For pretty much every business sector you can think of, 2009 was a roller coaster of a year—and real estate was particularly hard-hit. Some industry professionals have weathered the storm, while others have packed up and moved on from the uncertainty of this tumultuous industry to seek better fortunes elsewhere. Now, as the year draws to a welcome close, it may be a good time for not just evaluating 2009, but postulating what 2010 might have in store. So we asked a handful of New York real estate professionals to reflect back on this past year and see if they can look into their crystal ball to forecast next year’s trends and challenges.
A Big Rough Patch
Paul Purcell, co-founder of Charles Rutenberg Realty in Manhattan, frankly admits that from December 2008 through March of 2009, “I didn’t want to get out of bed. We had no market, no volume and no deals being done. We were off about 80 percent of our business. The day Lehman Brothers [went under] was called the ‘day of death’ around here—it was like the faucet got turned off.” Purcell explains that fearful buyers were pulling back—even if it meant forfeiting down payments and fees for properties in contract.

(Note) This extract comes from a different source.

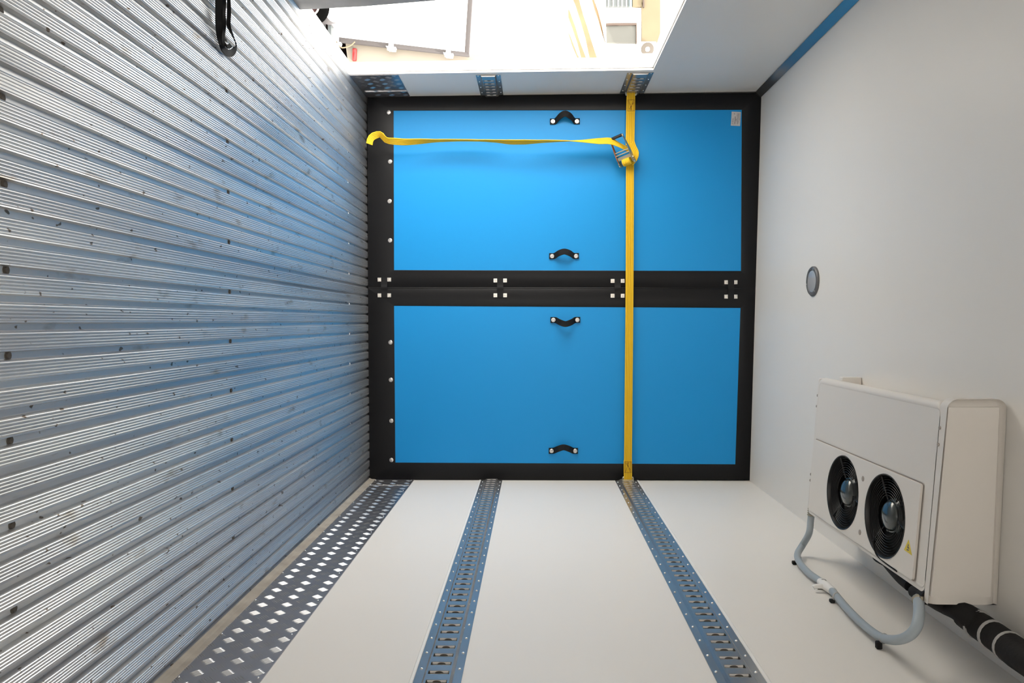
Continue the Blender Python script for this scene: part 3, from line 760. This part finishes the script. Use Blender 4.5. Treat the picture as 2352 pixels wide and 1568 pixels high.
# ------------------------------------------------------------------ drain hose
hp = [on_y(1863, 1184, yf - .03)]
def wallp(u, v, off): return on_x(u, v, XR - off)
h1 = [Vector((mx1 - .02, yf - .01, ZU + SU * (mx1 - ux0) + .018))]
h1 += [on_y(1862, 1195, h1[0].y - .004), on_y(1858, 1225, h1[0].y - .02), on_y(1843, 1252, h1[0].y + .02), wallp(1832, 1272, .03), wallp(1836, 1290, .022), wallp(1856, 1314, .02), wallp(1885, 1335, .02)]
h2 = [wallp(1912, 1357, .020), wallp(1950, 1402, .022), wallp(1990, 1440, .024), wallp(2028, 1465, .03)]
q0 = on_z(2110, 1374, ZU - .042)
h2 += [on_x(2068, 1468, XR - .075), on_x(2098, 1450, XR - .11), on_x(2110, 1418, XR - .14), Vector((q0.x, q0.y, q0.z))]
dh = thing('drain_hose', 'grey flexible drain hose looping from the cooling unit along the right wall', 'hose', wallp(1905, 1350, .02))
bm = bmesh.new(); tube(bm, h1, .0125, 14); keep(obj('hose', bm, 'hose', dh, True))
bm = bmesh.new(); tube(bm, h2, [.0125, .0125, .0135, .0145], 14); keep(obj('hose', bm, 'hose', dh, True))
bm = bmesh.new(); a, b = wallp(1884, 1335, .02), wallp(1914, 1358, .02)
tube(bm, [a, (a + b) / 2, b], [.0125, .016, .0125], 14); c = (a + b) / 2
tube(bm, [c, c + Vector((0, 0, -.035)), c + Vector((.004, .0, -.045))], .008, 10); o = keep(obj('tee_connector', bm, 'jamb', dh, True)); o['label'] = 'white plastic hose connector'
for (u, v, k) in ((1833, 1283, .022), (1891, 1339, .02), (1921, 1370, .02), (2030, 1466, .03)):
    c = wallp(u, v, k); bm = bmesh.new(); 
    vs = box(bm, c.x + .008, XR - .001, c.y - .007, c.y + .007, c.z - .022, c.z - .006); bevel(bm, vs, .002, 1)
    cl = keep(obj('wall_clip', bm, 'insul', dh))
    t = Vector((0, -.8, .35)).normalized(); bm = bmesh.new(); lathe(bm, c, t, [(.0142, -.003), (.0152, -.002), (.0152, .002), (.0142, .003)], 18, cap=False)
    o = obj('cable_tie', bm, 'tie', cl, True); o.matrix_parent_inverse = (Matrix.Translation(dh.location) @ cl.matrix_parent_inverse).inverted()
bm = bmesh.new(); t = (h1[1] - h1[0]).normalized()
for k in range(4): lathe(bm, h1[0] + t * (.004 + .008 * k), t, [(.0125, -.003), (.0155, -.001), (.0155, .001), (.0125, .003)], 16)
keep(obj('hose_clamp', bm, 'clamp', dh, True))
bm = bmesh.new(); t = (h2[-2] - h2[-1]).normalized(); lathe(bm, h2[-1] + t * .012, t, [(.015, -.006), (.0172, -.005), (.0172, .005), (.015, .006)], 18); lathe(bm, h2[-1] + t * .012 + Vector((-.0, -.017, 0)), (1, 0, 0), [(.004, -.018), (.004, .008)], 8)
keep(obj('hose_clamp', bm, 'clamp', dh, True))

# ------------------------------------------------------------------ insulated pipe bundle
pb = thing('insulated_pipe', 'black foam-wrapped refrigerant pipe running from the cooling unit to the ceiling corner', 'pipe', on_z(2230, 1420, zc0 - .08))
def zb(u, v, k): return on_z(u, v, ZU - .042 + k)
pp = [zb(2032, 1297, .012), zb(2060, 1320, .015), zb(2090, 1345, .02)]
bm = bmesh.new(); tube(bm, pp, [.006, .012, .017, .017], 12)
keep(obj('cable_sleeve', bm, 'insul', pb, True))
bm = bmesh.new(); tube(bm, [zb(2003, 1270, .02), zb(2010, 1285, .02), zb(2033, 1299, .014)], .0035, 8); keep(obj('cable', bm, 'insul', pb, True))
c0 = fans[1]
bm = bmesh.new(); tube(bm, [on_z(2008, 1215, ZU - .03), on_z(2008, 1232, ZU - .048), on_z(2007, 1250, ZU - .05), on_z(2013, 1273, ZU - .05), zb(2030, 1290, -.004), zb(2060, 1312, .0)], .0022, 8); keep(obj('fan_cable', bm, 'insul', pb, True))
bm = bmesh.new()
a, b = zb(2100, 1358, .01), zb(2132, 1373, .012)
tube(bm, [a, (a + b) / 2, b], [.018, .017, .02], 12); keep(obj('cable_sleeve', bm, 'insul', pb, True))
zt = lambda u, v, k: on_z(u, v, zc0 - k)
bm = bmesh.new(); tube(bm, [b, zt(2165, 1388, .13), zt(2200, 1400, .11), zt(2235, 1425, .085)], [.018, .024, .030, .036], 14); keep(obj('foam_sleeve', bm, 'insul', pb, True))
q = [zt(2215, 1412, .085), zt(2255, 1440, .075), zt(2295, 1468, .070), zt(2340, 1502, .068), zt(2400, 1545, .066), zt(2480, 1605, .062)]
bm = bmesh.new(); P = tube(bm, q, [.034, .037, .037, .039, .036, .036], 18); keep(obj('foam_sleeve', bm, 'insul', pb, True))
for k in (.55, 1.45, 2.3):
    i = int(k * 8 + 2); c = P[i]; t = (P[i + 1] - P[i - 1]).normalized(); bm = bmesh.new(); lathe(bm, c, t, [(.036, -.004), (.0402, -.003), (.0402, .003), (.036, .004)], 26, cap=False); keep(obj('cable_tie', bm, 'tie', pb, True))

# ------------------------------------------------------------------ ceiling lamp
lc = on_z(1869, 646, zceil(on_z(1869, 646, 2.27).x)); 
lamp = thing('ceiling_lamp', 'small round grey lamp flush on the white ceiling', 'lamp', lc)
bm = bmesh.new(); lathe(bm, (0, 0, 0), (0, 0, -1), [(.069, -.001), (.069, .006), (.064, .011), (.054, .011), (.050, .006), (.050, 0)], 40, cap=False); obj('lamp_ring', bm, 'lampring', lamp, True)
bm = bmesh.new(); lathe(bm, (0, 0, 0), (0, 0, -1), [(.052, .004), (.049, .010), (.035, .0125), (0, .0135)], 36); obj('lens', bm, 'lens', lamp, True)
for a in (80, 200, 320):
    bm = bmesh.new(); lathe(bm, (.059 * math.cos(math.radians(a)), .059 * math.sin(math.radians(a)), -.010), (0, 0, -1), [(.004, 0), (.0035, .002), (0, .0022)], 10); obj('screw', bm, 'bolt', lamp, True)

# ------------------------------------------------------------------ black strap on the floor by the doorway
bs = thing('black_strap', 'black webbing strap folded into a loop lying on the ribbed floor by the doorway', 'strap', on_z(515, 60, 0))
def fl(u, v, h=.012): return on_z(u, v, h)
bm = bmesh.new()
pth = [fl(524, -60, .02), fl(525, -10, .03), fl(526, 30, .035), fl(525, 58, .035), fl(532, 78, .03), fl(541, 98, .025), fl(541, 110, .02), fl(533, 121, .014), fl(522, 121, .012), fl(513, 112, .010), fl(509, 98, .010), fl(505, 78, .012), fl(503, 50, .014), fl(503, 20, .018), fl(501, -60, .02)]
P = smooth_path(pth, 6); W = []
for i in range(len(P)):
    t = (P[min(i + 1, len(P) - 1)] - P[max(i - 1, 0)]).normalized(); s = t.cross(Vector((0, 0, 1))).normalized()
    f = i / (len(P) - 1); k = .30 + .25 * math.sin(f * 9)
    W.append((s * (1 - k) + Vector((0, 0, 1)) * k).normalized())
for i in range(1, len(W)):
    if W[i].dot(W[i - 1]) < 0: W[i] = -W[i]
ribbon(bm, P, W, .022, .003); keep(obj('loop', bm, 'strapblack', bs, True))
bm = bmesh.new(); P = smooth_path([fl(514, -60, .014), fl(515, 0, .022), fl(514, 30, .03), fl(515, 60, .025), fl(512, 90, .022), fl(516, 104, .022), fl(524, 107, .024), fl(530, 104, .024)], 6)
ribbon(bm, P, Vector((.1, 1, .3)), .013, .003); keep(obj('inner_fold', bm, 'strapblack', bs, True))

# ================================================================== outside
GZ = -1.15  
bm = bmesh.new(); face(bm, [(-60, -40, GZ), (XL - .2, -40, GZ), (XL - .2, 60, GZ), (-60, 60, GZ)]); struct('ground', bm, 'ground', 'pale paving outside')
# neighbouring truck with its small side hatch, seen through the doorway
YT = 7.2
nt = thing('parked_truck', 'white truck parked outside, with grey-gasketed hatch, hinges and red marker lamp', 'truck', on_y(900, 60, YT))
tl = 5
def ty(u, v, k=0): return on_y(u, v, YT - k)
def tpoly(name, pts, k, th, m, lab=None):
    bm = bmesh.new(); prism(bm, [ty(u, v, k) for u, v in pts], (0, th, 0)); o = keep(obj(name, bm, m, nt))
    if lab: o['label'] = lab
    return o
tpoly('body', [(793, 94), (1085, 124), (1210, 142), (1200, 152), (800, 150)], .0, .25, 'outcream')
tpoly('underbody', [(752, 92), (796, 97), (796, 152), (768, 152)], -.10, .25, 'under')
h_ = tpoly('hatch', [(772, 84), (1077, 126), (1087, -60), (762, -80)], .05, .05, 'outwhite')
for pts in ([(772, 84), (1077, 120), (1078, 128), (773, 94)], [(1067, 118), (1077, 127), (1089, -60), (1078, -60)]):
    bm = bmesh.new(); vs = prism(bm, [ty(u, v, .085) for u, v in pts], (0, .05, 0)); bevel(bm, vs, .006, 2); keep(obj('gasket', bm, 'gasket', nt, True))
for (u, v) in ((772, 92), (898, 103), (1030, 118)):
    bm = bmesh.new(); prism(bm, [ty(u - 6, v + 2, .12), ty(u + 5, v + 3, .12), ty(u + 3, v - 26, .12), ty(u - 1, v - 28, .12)], (0, .03, 0))
    prism(bm, [ty(u - 12, v + 2, .12), ty(u + 11, v + 5, .12), ty(u + 9, v + 12, .12), ty(u - 6, v + 11, .12)], (0, .05, 0))
    a_ = ty(u - 8, v + 9, .13); b_ = ty(u + 7, v + 11, .13); tube(bm, [a_, b_], .014, 10, 0, 1, False); keep(obj('hinge', bm, 'outwhite', nt))
bm = bmesh.new(); vs = prism(bm, [ty(809, 110, .03), ty(818.5, 110, .03), ty(817.5, 138, .03), ty(808, 138, .03)], (0, .04, 0)); bevel(bm, vs, .008, 2); o = keep(obj('marker_lamp', bm, 'red', nt, True)); o['label'] = 'red rectangular marker lamp'
bm = bmesh.new(); a_ = [ty(773, 96, .12), ty(782, 108, .14), ty(792, 109, .14), ty(806, 104, .14), ty(815, 96, .12)]; tube(bm, a_, .006, 8); keep(obj('loose_cord', bm, 'cream', nt, True))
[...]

“Even when you knew cooler heads should prevail, it was a frightening time for all of us,” he continues. “It wasn't until late spring and early summer—right after Memorial Day—that the industry started to turn back on again. [Buyers] had been waiting on the sidelines, looking for prices to be attractive. Combine that with incredible interest rates, and these people decided they were going to go for it. These are just anecdotal reports, but the feel on the street seems to be that there’s a renewed confidence now.”
Raffi Arslanian, a principal with New Jersey-based RSA Development Group LLC, saw 2009 as the eye of the economic storm—and says that the full effects still haven't been felt in the area.
“New York City is not immune to market conditions,” he says. “Buyers are seeing greater drops in price in New Jersey, and consequently their appetite for looking there has sharpened. First-timers and much younger, less affluent buyers are making their way to the suburbs because New York City is still beyond their reach, regardless of the extent of price reduction.”